*What you need to do*.
Leave the pictures out and transcribe every record exactly.

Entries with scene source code
-- Start --

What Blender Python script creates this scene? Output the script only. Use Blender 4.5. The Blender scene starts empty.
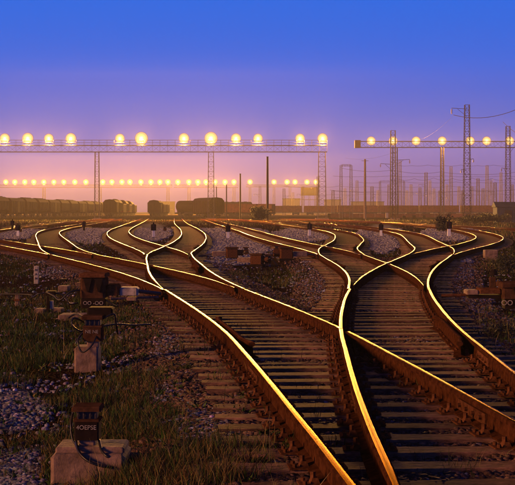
import bpy, math, random
import numpy as np
from mathutils import Vector, Matrix
random.seed(7); rng = np.random.default_rng(11)
sc = bpy.context.scene
COL = sc.collection
PI = math.pi
# ---------------------------------------------------------------- camera
F, HC, YH, XC = 1208.5, 1.68, 211.0, 257.5     # focal length and horizon of the photograph (515 px wide); eye height in metres
cam = bpy.data.cameras.new('camera'); camo = bpy.data.objects.new('camera', cam); COL.objects.link(camo)
camo.location = (0, 0, HC); camo.rotation_euler = (PI/2, 0, 0)
cam.sensor_width = 36; cam.lens = 36*F/515; cam.shift_y = -(242.5-YH)/515
cam.clip_start = 0.1; cam.clip_end = 6000
sc.camera = camo
# ---------------------------------------------------------------- render, exposure
sc.render.engine = 'CYCLES'
sc.cycles.use_denoising = True
sc.cycles.max_bounces = 5; sc.cycles.diffuse_bounces = 2; sc.cycles.glossy_bounces = 3
sc.cycles.volume_bounces = 0; sc.cycles.transparent_max_bounces = 6
sc.cycles.sample_clamp_indirect = 3
sc.view_settings.view_transform = 'Standard'; sc.view_settings.look = 'None'
sc.view_settings.exposure = 0; sc.view_settings.gamma = 1
# ---------------------------------------------------------------- dusk sky: elevation gradient over a Nishita sky with the sun down
W = bpy.data.worlds.new('World'); sc.world = W; W.use_nodes = True
nt = W.node_tree; nt.nodes.clear()
def nn(nt, t, **k):
    n = nt.nodes.new(t)
    for a, b in k.items(): setattr(n, a, b)
    return n
out = nn(nt, 'ShaderNodeOutputWorld'); bg = nn(nt, 'ShaderNodeBackground')
tc = nn(nt, 'ShaderNodeTexCoord'); sx = nn(nt, 'ShaderNodeSeparateXYZ'); rp = nn(nt, 'ShaderNodeValToRGB')
nt.links.new(tc.outputs['Generated'], sx.inputs[0])
mr = nn(nt, 'ShaderNodeMapRange'); mr.inputs[1].default_value = -0.1; mr.inputs[2].default_value = 0.9
nt.links.new(sx.outputs[2], mr.inputs[0]); nt.links.new(mr.outputs[0], rp.inputs[0])
def srgb(r, g, b): return tuple(((c/255+0.055)/1.055)**2.4 if c > 10 else c/255/12.92 for c in (r, g, b)) + (1,)
el = lambda y: (math.sin(math.atan((YH-y)/F)) + 0.1)
stops = [(0.0, srgb(70, 62, 120)), (el(211), srgb(86, 74, 140)), (el(178), srgb(100, 96, 178)), (el(150), srgb(92, 104, 196)),
         (el(115), srgb(50, 98, 206)), (el(88), srgb(12, 96, 214)), (el(65), srgb(0, 100, 222)), (el(0), srgb(0, 104, 228)),
         (0.42, srgb(0, 44, 120)), (0.8, srgb(0, 20, 66))]
cr = rp.color_ramp
while len(cr.elements) < len(stops): cr.elements.new(0.5)
for e, (p, c) in zip(cr.elements, stops): e.position = p; e.color = c
sky = nn(nt, 'ShaderNodeTexSky', sky_type='NISHITA'); sky.sun_disc = False
sky.sun_elevation = math.radians(-4); sky.sun_rotation = math.radians(-100)
mx = nn(nt, 'ShaderNodeMix', data_type='RGBA', blend_type='ADD'); mx.inputs[0].default_value = 0.02
nt.links.new(rp.outputs[0], mx.inputs[6]); nt.links.new(sky.outputs[0], mx.inputs[7])
nt.links.new(mx.outputs[2], bg.inputs[0]); bg.inputs[1].default_value = 1.0
nt.links.new(bg.outputs[0], out.inputs[0])
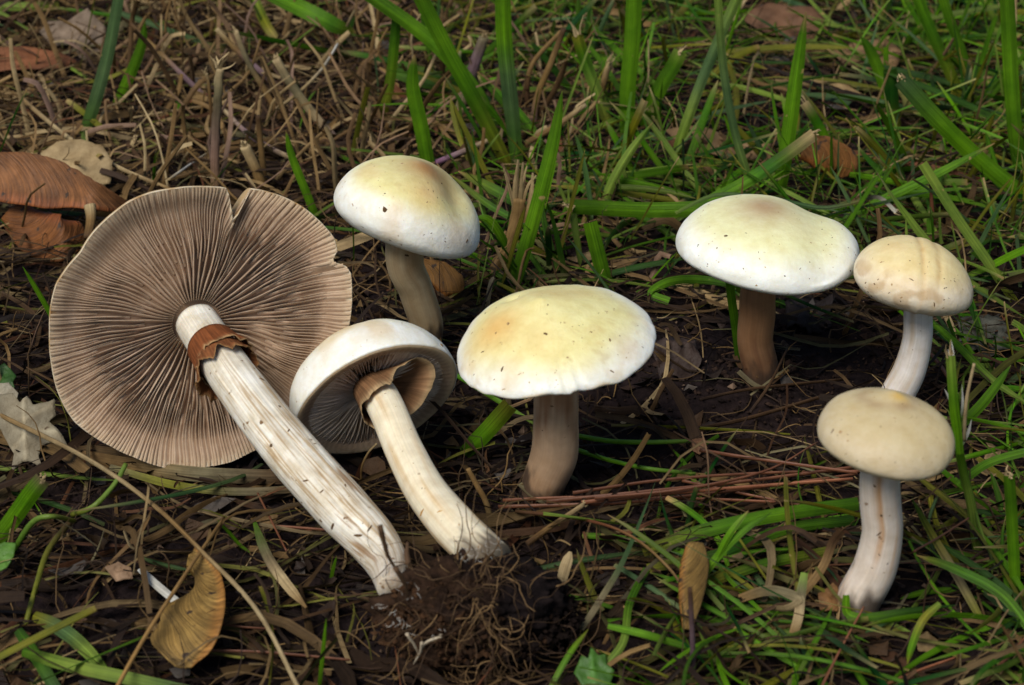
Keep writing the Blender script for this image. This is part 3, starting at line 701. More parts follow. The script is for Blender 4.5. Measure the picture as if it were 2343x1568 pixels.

-- End --

*Exercise output*.
What Blender Python script creates this scene? Output the script only. Use Blender 4.5. The Blender scene starts empty.
import bpy, math, random
import numpy as np
from mathutils import Vector, Matrix
random.seed(7); rng = np.random.default_rng(11)
sc = bpy.context.scene
COL = sc.collection
PI = math.pi
# ---------------------------------------------------------------- camera
F, HC, YH, XC = 1208.5, 1.68, 211.0, 257.5     # focal length and horizon of the photograph (515 px wide); eye height in metres
cam = bpy.data.cameras.new('camera'); camo = bpy.data.objects.new('camera', cam); COL.objects.link(camo)
camo.location = (0, 0, HC); camo.rotation_euler = (PI/2, 0, 0)
cam.sensor_width = 36; cam.lens = 36*F/515; cam.shift_y = -(242.5-YH)/515
cam.clip_start = 0.1; cam.clip_end = 6000
sc.camera = camo
# ---------------------------------------------------------------- render, exposure
sc.render.engine = 'CYCLES'
sc.cycles.use_denoising = True
sc.cycles.max_bounces = 5; sc.cycles.diffuse_bounces = 2; sc.cycles.glossy_bounces = 3
sc.cycles.volume_bounces = 0; sc.cycles.transparent_max_bounces = 6
sc.cycles.sample_clamp_indirect = 3
sc.view_settings.view_transform = 'Standard'; sc.view_settings.look = 'None'
sc.view_settings.exposure = 0; sc.view_settings.gamma = 1
# ---------------------------------------------------------------- dusk sky: elevation gradient over a Nishita sky with the sun down
W = bpy.data.worlds.new('World'); sc.world = W; W.use_nodes = True
nt = W.node_tree; nt.nodes.clear()
def nn(nt, t, **k):
    n = nt.nodes.new(t)
    for a, b in k.items(): setattr(n, a, b)
    return n
out = nn(nt, 'ShaderNodeOutputWorld'); bg = nn(nt, 'ShaderNodeBackground')
tc = nn(nt, 'ShaderNodeTexCoord'); sx = nn(nt, 'ShaderNodeSeparateXYZ'); rp = nn(nt, 'ShaderNodeValToRGB')
nt.links.new(tc.outputs['Generated'], sx.inputs[0])
mr = nn(nt, 'ShaderNodeMapRange'); mr.inputs[1].default_value = -0.1; mr.inputs[2].default_value = 0.9
nt.links.new(sx.outputs[2], mr.inputs[0]); nt.links.new(mr.outputs[0], rp.inputs[0])
def srgb(r, g, b): return tuple(((c/255+0.055)/1.055)**2.4 if c > 10 else c/255/12.92 for c in (r, g, b)) + (1,)
el = lambda y: (math.sin(math.atan((YH-y)/F)) + 0.1)
stops = [(0.0, srgb(70, 62, 120)), (el(211), srgb(86, 74, 140)), (el(178), srgb(100, 96, 178)), (el(150), srgb(92, 104, 196)),
         (el(115), srgb(50, 98, 206)), (el(88), srgb(12, 96, 214)), (el(65), srgb(0, 100, 222)), (el(0), srgb(0, 104, 228)),
         (0.42, srgb(0, 44, 120)), (0.8, srgb(0, 20, 66))]
cr = rp.color_ramp
while len(cr.elements) < len(stops): cr.elements.new(0.5)
for e, (p, c) in zip(cr.elements, stops): e.position = p; e.color = c
sky = nn(nt, 'ShaderNodeTexSky', sky_type='NISHITA'); sky.sun_disc = False
sky.sun_elevation = math.radians(-4); sky.sun_rotation = math.radians(-100)
mx = nn(nt, 'ShaderNodeMix', data_type='RGBA', blend_type='ADD'); mx.inputs[0].default_value = 0.02
nt.links.new(rp.outputs[0], mx.inputs[6]); nt.links.new(sky.outputs[0], mx.inputs[7])
nt.links.new(mx.outputs[2], bg.inputs[0]); bg.inputs[1].default_value = 1.0
nt.links.new(bg.outputs[0], out.inputs[0])
Keep writing the Blender script for this image. This is part 3, starting at line 701. More parts follow. The script is for Blender 4.5. Measure the picture as if it were 2343x1568 pixels.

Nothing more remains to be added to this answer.